--- Stated exercise ---
Repeat the material verbatim. Images are excluded from the copy.

◇ ◇ ◇ ◇

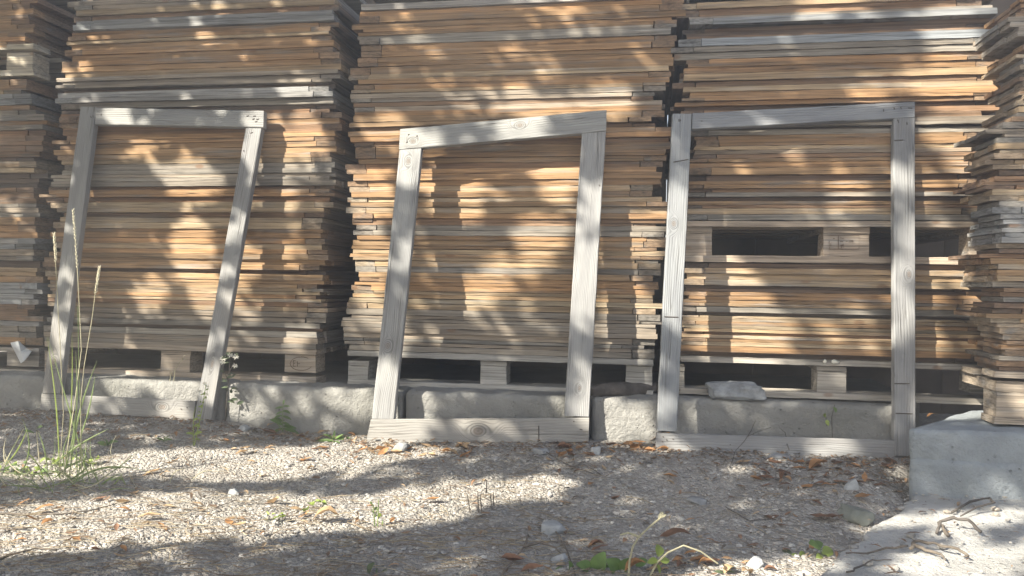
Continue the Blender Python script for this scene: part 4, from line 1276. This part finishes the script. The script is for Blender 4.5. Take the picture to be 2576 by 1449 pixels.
def weed(name, px, py, label, stems, leaves, lmat=GREEN2, smat=GREEN, D=None, cat="weed", dsp=0.03, flowers=(), on=None, sr=0.0017):
    """stems: lists of pixels; leaves: (px, py, dx, dy, width share)"""
    b = (on or at_ground)(px, py)
    Y = D or b.y
    root = empty(name, b, label, cat)
    for st in stems:
        P = [near(x, y, Y) for x, y in st]
        MB().add(*tube(P, [sr * (1 - 0.5 * i / len(P)) for i in range(len(P))], 5)).done("stem", smat, root, origin=P[0])
    for lv in leaves:
        (x, y, dx, dy, wd) = lv[:5]
        y0 = Y + random.uniform(-dsp, dsp)
        p, q = near(x, y, Y), near(x + dx, y + dy, y0)
        L = (q - p).length
        MB().leaf(p, q - p, (random.gauss(0, .4), -0.7, 0.9), L, L * wd, random.uniform(0, .25), random.uniform(.05, .25), 6).done("leaf", lv[5] if len(lv) > 5 else lmat, root, origin=p, smooth=True)
    for (x, y, s) in flowers:
        p = near(x, y, Y)
        mb = MB()
        for k in range(7):
            a = k * 0.9
            mb.leaf(p, (math.cos(a), -0.3, math.sin(a) * 0.6), (0, -1, 0.4), s * Y / F, s * Y / F * 0.45, 0.1, 0.1, 3)
        mb.done("flower", PETAL, root, origin=p)
    return root
J = random.Random(8)
weed("weed_plant", 712, 1090, "bushy green weed growing at the foot of the short kerb block", [[(712, 1092), (711, 1060), (712, 1012)], [(712, 1085), (695, 1062), (690, 1050)]],
     [(712, 1018, 3, -12, .3), (712, 1022, 18, 0, .35), (712, 1024, -20, 4, .35), (711, 1034, 20, 8, .35), (711, 1036, -18, 8, .35), (711, 1046, 22, 10, .35), (711, 1046, -22, 8, .35), (710, 1060, -28, -4, .4), (710, 1062, 22, 12, .38), (712, 1070, -34, -14, .42), (712, 1072, 34, 6, .35), (712, 1078, -32, 14, .35), (712, 1078, 40, 14, .3)])
weed("weed_plant", 838, 1112, "low green rosette weed before the short kerb block's sunlit end", [[(838, 1112), (838, 1095)]],
     [(838, 1108, -44, 2, .25), (838, 1106, 44, -4, .28), (838, 1106, -26, -12, .3), (838, 1106, 26, -14, .3), (838, 1106, 4, -24, .25), (838, 1110, -20, 8, .3), (838, 1110, 20, 8, .3)])
weed("weed_plant", 487, 1122, "slender lime green weed in front of the narrow frame's bottom corner", [[(487, 1124), (486, 1080), (488, 1040), (493, 1022)], [(489, 1120), (500, 1070), (508, 1030), (514, 992), (519, 962)]],
     [(487, 1092, -20, -2, .5, LIME), (487, 1094, 22, -6, .5, LIME), (488, 1072, 16, 4, .5, LIME), (488, 1058, 12, -6, .6, LIME), (489, 1104, 16, 4, .4, LIME)] + [(500 + (i * 2.2), 1070 - i * 11, J.choice((-7, 8)), J.uniform(-4, 2), .5, LIME) for i in range(10)], LIME, LIME, flowers=((516, 965, 7), (503, 984, 7), (523, 972, 5), (521, 992, 5)))
weed("seed_weed", 572, 1010, "dark dry flower weed standing beside the narrow frame's right stile", [[(566, 1060), (572, 990), (577, 930), (580, 895)], [(575, 960), (560, 925)], [(577, 935), (592, 905)]],
     [(J.gauss(575, 12), J.uniform(888, 1040), J.gauss(0, 11), J.uniform(-9, 3), .5) for _ in range(34)], DARKG, TWIGD, D=at_ground(566, 1066).y + 0.02, cat="flower weed", flowers=((562, 902, 9), (580, 893, 8), (594, 897, 9), (592, 920, 8), (561, 911, 8)))
weed("weed_plant", 265, 1120, "small green rosette weed below the narrow frame", [[(272, 1126), (271, 1116)]], [(272, 1122, -26, -8, .3), (272, 1122, 26, -10, .35), (272, 1122, -8, -18, .3), (272, 1122, 12, -16, .3), (272, 1122, 34, 2, .25)])
weed("weed_plant", 412, 1112, "small dark weed under the narrow frame's bottom rail", [[(412, 1112), (414, 1098)]], [(412, 1108, 16, -12, .3), (412, 1108, -20, -6, .3), (412, 1110, 22, -2, .3)])
weed("weed_plant", 170, 1172, "patch of pale green seedlings inside the grass tuft", [[(170, 1180), (172, 1160)]],
     [(J.uniform(120, 245), J.uniform(1150, 1185), J.uniform(-14, 14), J.uniform(-10, 4), .7) for _ in range(26)], LIME, GREEN)
weed("weed_plant", 815, 1282, "sprawling pale green weed on the sunlit gravel", [[(770, 1306), (800, 1286), (822, 1262)], [(800, 1290), (830, 1276)]],
     [(J.uniform(765, 838), J.uniform(1262, 1304), J.uniform(-16, 16), J.uniform(-10, 4), .5) for _ in range(16)], LIME, GREEN)
weed("weed_plant", 700, 1312, "low pale weed on the sunlit gravel beside the upright orange leaf", [[(686, 1306), (706, 1296)]], [(J.uniform(670, 712), J.uniform(1292, 1308), J.uniform(-14, 14), J.uniform(-8, 2), .4) for _ in range(10)], LIME, GREEN)
weed("sprout", 942, 1322, "thin upright green sprout at the lit wedge's lower edge", [[(943, 1324), (941, 1292), (938, 1268)], [(943, 1300), (950, 1280)], [(950, 1324), (953, 1256)]],
     [(941, 1292, -9, -10, .3), (941, 1284, 8, -9, .3), (938, 1270, -5, -9, .3), (952, 1300, 6, -8, .3, LIME), (962, 1324, 2, -16, .3)], GREEN, GREEN)
weed("sprout", 1210, 1290, "cluster of short dry stems standing in the sunlit wedge", [[(1183, 1290), (1176, 1244)], [(1204, 1296), (1202, 1240)], [(1212, 1294), (1208, 1244)], [(1236, 1272), (1234, 1244)], [(1242, 1272), (1241, 1238)], [(1224, 1240), (1224, 1212)]],
     [(1204, 1260, 5, -8, .3), (1236, 1258, -5, -8, .3)], DARKG, TWIGM)
weed("sprout", 1090, 1112, "short brown stubble stems before the knotted bottom rail", [[(1086, 1114), (1072, 1072)], [(1092, 1112), (1083, 1062)], [(1104, 1114), (1106, 1086)], [(1108, 1114), (1112, 1092)], [(1121, 1112), (1119, 1090)]],
     [(1092, 1110, -16, -42, .1), (1106, 1112, 4, -22, .2)], TWIGD, TWIGD)
weed("dry_stalk", 1580, 1449, "tall bent straw-coloured stalk with a pale seed tip at the lower edge", [[(1580, 1462), (1584, 1410), (1592, 1375), (1606, 1352), (1640, 1320), (1660, 1304)], [(1606, 1350), (1580, 1340), (1560, 1346)]],
     [(1656, 1308, 12, -20, .3), (1658, 1306, 3, -20, .3), (1660, 1304, 16, -10, .3)], STRAW, STRAW, cat="stalk", sr=0.003)
weed("dry_stalk", 1640, 1449, "arching straw-coloured stalk crossing the lime leaf cluster at the lower edge", [[(1628, 1462), (1654, 1414), (1680, 1390), (1720, 1372), (1764, 1388), (1806, 1418)]],
     [(1655, 1400, -2, -30, .9, LIME), (1656, 1412, -28, 4, .8, LIME), (1660, 1410, 24, 0, .8, LIME), (1652, 1420, 8, 24, .6, LIME)], LIME, STRAW, cat="stalk", sr=0.0026)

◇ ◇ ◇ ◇

--- Final result ---
Continue the Blender Python script for this scene: part 4, from line 1276. This part finishes the script. The script is for Blender 4.5. Take the picture to be 2576 by 1449 pixels.
def weed(name, px, py, label, stems, leaves, lmat=GREEN2, smat=GREEN, D=None, cat="weed", dsp=0.03, flowers=(), on=None, sr=0.0017):
    """stems: lists of pixels; leaves: (px, py, dx, dy, width share)"""
    b = (on or at_ground)(px, py)
    Y = D or b.y
    root = empty(name, b, label, cat)
    for st in stems:
        P = [near(x, y, Y) for x, y in st]
        MB().add(*tube(P, [sr * (1 - 0.5 * i / len(P)) for i in range(len(P))], 5)).done("stem", smat, root, origin=P[0])
    for lv in leaves:
        (x, y, dx, dy, wd) = lv[:5]
        y0 = Y + random.uniform(-dsp, dsp)
        p, q = near(x, y, Y), near(x + dx, y + dy, y0)
        L = (q - p).length
        MB().leaf(p, q - p, (random.gauss(0, .4), -0.7, 0.9), L, L * wd, random.uniform(0, .25), random.uniform(.05, .25), 6).done("leaf", lv[5] if len(lv) > 5 else lmat, root, origin=p, smooth=True)
    for (x, y, s) in flowers:
        p = near(x, y, Y)
        mb = MB()
        for k in range(7):
            a = k * 0.9
            mb.leaf(p, (math.cos(a), -0.3, math.sin(a) * 0.6), (0, -1, 0.4), s * Y / F, s * Y / F * 0.45, 0.1, 0.1, 3)
        mb.done("flower", PETAL, root, origin=p)
    return root
J = random.Random(8)
weed("weed_plant", 712, 1090, "bushy green weed growing at the foot of the short kerb block", [[(712, 1092), (711, 1060), (712, 1012)], [(712, 1085), (695, 1062), (690, 1050)]],
     [(712, 1018, 3, -12, .3), (712, 1022, 18, 0, .35), (712, 1024, -20, 4, .35), (711, 1034, 20, 8, .35), (711, 1036, -18, 8, .35), (711, 1046, 22, 10, .35), (711, 1046, -22, 8, .35), (710, 1060, -28, -4, .4), (710, 1062, 22, 12, .38), (712, 1070, -34, -14, .42), (712, 1072, 34, 6, .35), (712, 1078, -32, 14, .35), (712, 1078, 40, 14, .3)])
weed("weed_plant", 838, 1112, "low green rosette weed before the short kerb block's sunlit end", [[(838, 1112), (838, 1095)]],
     [(838, 1108, -44, 2, .25), (838, 1106, 44, -4, .28), (838, 1106, -26, -12, .3), (838, 1106, 26, -14, .3), (838, 1106, 4, -24, .25), (838, 1110, -20, 8, .3), (838, 1110, 20, 8, .3)])
weed("weed_plant", 487, 1122, "slender lime green weed in front of the narrow frame's bottom corner", [[(487, 1124), (486, 1080), (488, 1040), (493, 1022)], [(489, 1120), (500, 1070), (508, 1030), (514, 992), (519, 962)]],
     [(487, 1092, -20, -2, .5, LIME), (487, 1094, 22, -6, .5, LIME), (488, 1072, 16, 4, .5, LIME), (488, 1058, 12, -6, .6, LIME), (489, 1104, 16, 4, .4, LIME)] + [(500 + (i * 2.2), 1070 - i * 11, J.choice((-7, 8)), J.uniform(-4, 2), .5, LIME) for i in range(10)], LIME, LIME, flowers=((516, 965, 7), (503, 984, 7), (523, 972, 5), (521, 992, 5)))
weed("seed_weed", 572, 1010, "dark dry flower weed standing beside the narrow frame's right stile", [[(566, 1060), (572, 990), (577, 930), (580, 895)], [(575, 960), (560, 925)], [(577, 935), (592, 905)]],
     [(J.gauss(575, 12), J.uniform(888, 1040), J.gauss(0, 11), J.uniform(-9, 3), .5) for _ in range(34)], DARKG, TWIGD, D=at_ground(566, 1066).y + 0.02, cat="flower weed", flowers=((562, 902, 9), (580, 893, 8), (594, 897, 9), (592, 920, 8), (561, 911, 8)))
weed("weed_plant", 265, 1120, "small green rosette weed below the narrow frame", [[(272, 1126), (271, 1116)]], [(272, 1122, -26, -8, .3), (272, 1122, 26, -10, .35), (272, 1122, -8, -18, .3), (272, 1122, 12, -16, .3), (272, 1122, 34, 2, .25)])
weed("weed_plant", 412, 1112, "small dark weed under the narrow frame's bottom rail", [[(412, 1112), (414, 1098)]], [(412, 1108, 16, -12, .3), (412, 1108, -20, -6, .3), (412, 1110, 22, -2, .3)])
weed("weed_plant", 170, 1172, "patch of pale green seedlings inside the grass tuft", [[(170, 1180), (172, 1160)]],
     [(J.uniform(120, 245), J.uniform(1150, 1185), J.uniform(-14, 14), J.uniform(-10, 4), .7) for _ in range(26)], LIME, GREEN)
weed("weed_plant", 815, 1282, "sprawling pale green weed on the sunlit gravel", [[(770, 1306), (800, 1286), (822, 1262)], [(800, 1290), (830, 1276)]],
     [(J.uniform(765, 838), J.uniform(1262, 1304), J.uniform(-16, 16), J.uniform(-10, 4), .5) for _ in range(16)], LIME, GREEN)
weed("weed_plant", 700, 1312, "low pale weed on the sunlit gravel beside the upright orange leaf", [[(686, 1306), (706, 1296)]], [(J.uniform(670, 712), J.uniform(1292, 1308), J.uniform(-14, 14), J.uniform(-8, 2), .4) for _ in range(10)], LIME, GREEN)
weed("sprout", 942, 1322, "thin upright green sprout at the lit wedge's lower edge", [[(943, 1324), (941, 1292), (938, 1268)], [(943, 1300), (950, 1280)], [(950, 1324), (953, 1256)]],
     [(941, 1292, -9, -10, .3), (941, 1284, 8, -9, .3), (938, 1270, -5, -9, .3), (952, 1300, 6, -8, .3, LIME), (962, 1324, 2, -16, .3)], GREEN, GREEN)
weed("sprout", 1210, 1290, "cluster of short dry stems standing in the sunlit wedge", [[(1183, 1290), (1176, 1244)], [(1204, 1296), (1202, 1240)], [(1212, 1294), (1208, 1244)], [(1236, 1272), (1234, 1244)], [(1242, 1272), (1241, 1238)], [(1224, 1240), (1224, 1212)]],
     [(1204, 1260, 5, -8, .3), (1236, 1258, -5, -8, .3)], DARKG, TWIGM)
weed("sprout", 1090, 1112, "short brown stubble stems before the knotted bottom rail", [[(1086, 1114), (1072, 1072)], [(1092, 1112), (1083, 1062)], [(1104, 1114), (1106, 1086)], [(1108, 1114), (1112, 1092)], [(1121, 1112), (1119, 1090)]],
     [(1092, 1110, -16, -42, .1), (1106, 1112, 4, -22, .2)], TWIGD, TWIGD)
weed("dry_stalk", 1580, 1449, "tall bent straw-coloured stalk with a pale seed tip at the lower edge", [[(1580, 1462), (1584, 1410), (1592, 1375), (1606, 1352), (1640, 1320), (1660, 1304)], [(1606, 1350), (1580, 1340), (1560, 1346)]],
     [(1656, 1308, 12, -20, .3), (1658, 1306, 3, -20, .3), (1660, 1304, 16, -10, .3)], STRAW, STRAW, cat="stalk", sr=0.003)
weed("dry_stalk", 1640, 1449, "arching straw-coloured stalk crossing the lime leaf cluster at the lower edge", [[(1628, 1462), (1654, 1414), (1680, 1390), (1720, 1372), (1764, 1388), (1806, 1418)]],
     [(1655, 1400, -2, -30, .9, LIME), (1656, 1412, -28, 4, .8, LIME), (1660, 1410, 24, 0, .8, LIME), (1652, 1420, 8, 24, .6, LIME)], LIME, STRAW, cat="stalk", sr=0.0026)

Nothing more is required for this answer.